The placement of the injection port in the manner described, and the overall construction of this injection port and its feed tube, allows for elimination of the check valve which is normally necessary in the suction line to the compressor chamber. As is well known, the compressor will generally not operate continually. Rather, there will be times during operation of the refrigerating system when the compressor will be shut down. At the time of shutdown, because of the differential gas pressures in the compression chamber, there is a tendency for the compressor roller to "run backwards." In prior art systems, such as shwon in previously referenced U.S. Pat. No. 3,109,297, as the roller ran backwards, the injection port would be periodically covered and uncovered by the moving roller. Under those circumstances, there would be intermittent entry of liquid refrigerant which would then vaporize and continue the backward movement of the roller.

It is most desirable during a compressor shutdown to equalize the compressor chamber pressure as quickly as possible. The intermittent admission of compressed refrigerant in the prior art systems did not allow this without placement of the check valve in the suction line to the compression chamber, as just described. Hwoever, with the present system, where the injection port is now covered by the roller, liquid refrigerant will enter the chamber at the time of shutdown and will cause the roller to run backward. However, when the roller has reached the point that the suction inlet is uncovered, it will be in contact with the injection port, and pressure will be, essentially, instantaneously equalized. This is most desirable from a standpoint of compressor life as it avoids the vibrations caused by the continued firing and backward movement of the roller.

In accordance, herewith, a novel structure for use in injecting liquid refrigerant into a compressor so as to cool the compressed refrigerant and allow it to be employed for cooling of the compressor motor, located within the same hermetic casing, has been shown and described. The invention should not be considered as limited to the specific embodiments shown and described but only as limited by the appended claims.

Claims

1. In a rotary compressor having a compression chamber formed by a lower face plate, an upper face plate, an an intermediary wall-defining means, an eccentrically driven roller, a motor for driving said roller, and a vane urged into contact with the surface of said roller so as to divide said compression chamber into high- and low-pressure sides, a refrigerant inlet in contact with said low-pressure side, and a refrigerant outlet in communication with said high-pressure side, said outlet connecting with said wall-defining means, the improvement which comprises a recess formed in said wall-defining means at the entrance to said refrigerant outlet and a liquid refrigerant injection port formed in the lower face plate of said compressor chamber within said recess.

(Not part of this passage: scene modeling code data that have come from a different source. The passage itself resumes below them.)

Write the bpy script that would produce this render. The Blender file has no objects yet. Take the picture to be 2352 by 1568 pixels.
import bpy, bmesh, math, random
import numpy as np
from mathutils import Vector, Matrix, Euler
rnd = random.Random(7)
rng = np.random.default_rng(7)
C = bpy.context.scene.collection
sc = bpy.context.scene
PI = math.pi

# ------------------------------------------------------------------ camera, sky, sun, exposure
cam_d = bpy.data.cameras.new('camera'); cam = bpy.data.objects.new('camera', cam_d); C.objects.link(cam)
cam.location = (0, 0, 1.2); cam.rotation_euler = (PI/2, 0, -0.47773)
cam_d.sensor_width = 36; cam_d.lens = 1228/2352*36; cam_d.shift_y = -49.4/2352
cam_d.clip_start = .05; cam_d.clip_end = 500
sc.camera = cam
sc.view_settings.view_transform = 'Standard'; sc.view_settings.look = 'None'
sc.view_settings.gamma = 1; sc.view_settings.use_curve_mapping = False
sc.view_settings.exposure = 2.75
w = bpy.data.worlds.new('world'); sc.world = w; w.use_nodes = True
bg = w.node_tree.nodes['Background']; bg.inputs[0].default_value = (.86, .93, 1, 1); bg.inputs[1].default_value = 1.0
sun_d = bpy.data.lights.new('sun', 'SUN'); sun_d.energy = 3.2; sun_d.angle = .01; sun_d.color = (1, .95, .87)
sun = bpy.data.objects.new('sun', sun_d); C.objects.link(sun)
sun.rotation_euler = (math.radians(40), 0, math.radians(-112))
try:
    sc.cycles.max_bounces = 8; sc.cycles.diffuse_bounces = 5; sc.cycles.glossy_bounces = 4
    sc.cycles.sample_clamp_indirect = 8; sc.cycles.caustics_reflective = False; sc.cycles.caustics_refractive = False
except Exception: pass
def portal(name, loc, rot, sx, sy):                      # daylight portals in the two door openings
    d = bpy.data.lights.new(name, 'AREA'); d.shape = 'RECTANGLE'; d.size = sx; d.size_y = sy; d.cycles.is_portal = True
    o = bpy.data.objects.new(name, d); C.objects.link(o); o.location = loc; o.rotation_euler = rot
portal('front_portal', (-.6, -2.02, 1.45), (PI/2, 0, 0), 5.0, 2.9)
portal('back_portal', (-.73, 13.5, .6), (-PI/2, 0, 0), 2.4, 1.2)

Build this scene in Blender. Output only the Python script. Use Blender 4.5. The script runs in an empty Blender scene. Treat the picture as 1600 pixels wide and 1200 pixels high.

2. The compressor of claim 1 wherein said liquid refrigerant injection port is in fluid communication with the condensing portion of a refrigerant system of which the compressor forms a part, through a connecting tube.

3. The compressor of claim 2 wherein a capillary tube is located within said connecting tube in the area closest to said liquid refrigerant injection port, said capillary tube being in direct contact with said liquid refrigerant injection port.

4. The compressor of claim 3 wherein a further capillary tube is located within said connecting tube, said further capillary tube being connected to the inlet of said connecting tube, there being no contact between said capillary tubes.